Study says the right path opens affordable housing doors
A new report says innovative investments should be used to lift the supply of affordable rental housing.
The RMIT finance report calls for the establishment of a committee in combination with a well-structured guarantee to make it attractive for long term managed funds to invest in new affordable and well-targeted social housing infrastructure.
The report; Enhancing affordable rental housing investment via an intermediary and guarantee, was released ahead of a seminar this week so that experts from the superannuation sector, researchers, government and the housing sector could respond.
Associate Professor Julie Lawson from RMIT's Centre for Urban Research said home ownership rates were declining, especially among the young.
“While the number of tenants is growing, the number of those renting social housing has almost halved - despite burgeoning waiting lists - from 5.8 per cent of households in 1998 to 3.9 per cent in 2010,” she said.
“Strategic investment is needed to increase the quantity, quality and security of affordable rental housing accessible to low and middle income households.
“Private investment will only flow when the risk weighted returns are right for investment funds.
“A specialist intermediary such as the AHFC [the report’s recommended ‘Affordable Housing Finance Corporation’] combined with a guarantee helps achieve this balance.”
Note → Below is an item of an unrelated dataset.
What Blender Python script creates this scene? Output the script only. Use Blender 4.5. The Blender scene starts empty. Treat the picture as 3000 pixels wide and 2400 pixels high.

The AHFC would pool the aggregated investment demands of the growing and professional community housing sector (currently managing 45,000 dwellings), to provide a suitable scale of and pipeline demand for bond issues attractive to Australia's rapidly expanding managed funds sector.
The proposal draws on well-established and successful international models from the UK and Switzerland that have been adapted to meet Australian needs and market conditions.
The UK's Housing Finance Corporation and the Swiss Bond Issuing Co-operative both participated in the study.
"The guarantee makes more efficient use of limited public resources, by simply exploiting government credit worthiness to full effect and strategically backing bonds investing in recently completed, tenanted developments managed by the not-for-profit housing sector," Dr Lawson said.
John Hopper, Head of AustralianSuper's Fixed Income Portfolio, said: “If the government guarantee, proposed by AHURI, can be structured in the right way and the return was attractive relative to comparable investments, these types of housing bonds could be part of our portfolio.”
Carol Croce, CEO of Community Housing Federation of Australia said: "Many community housing providers are on a growth trajectory in response to high demand for affordable housing.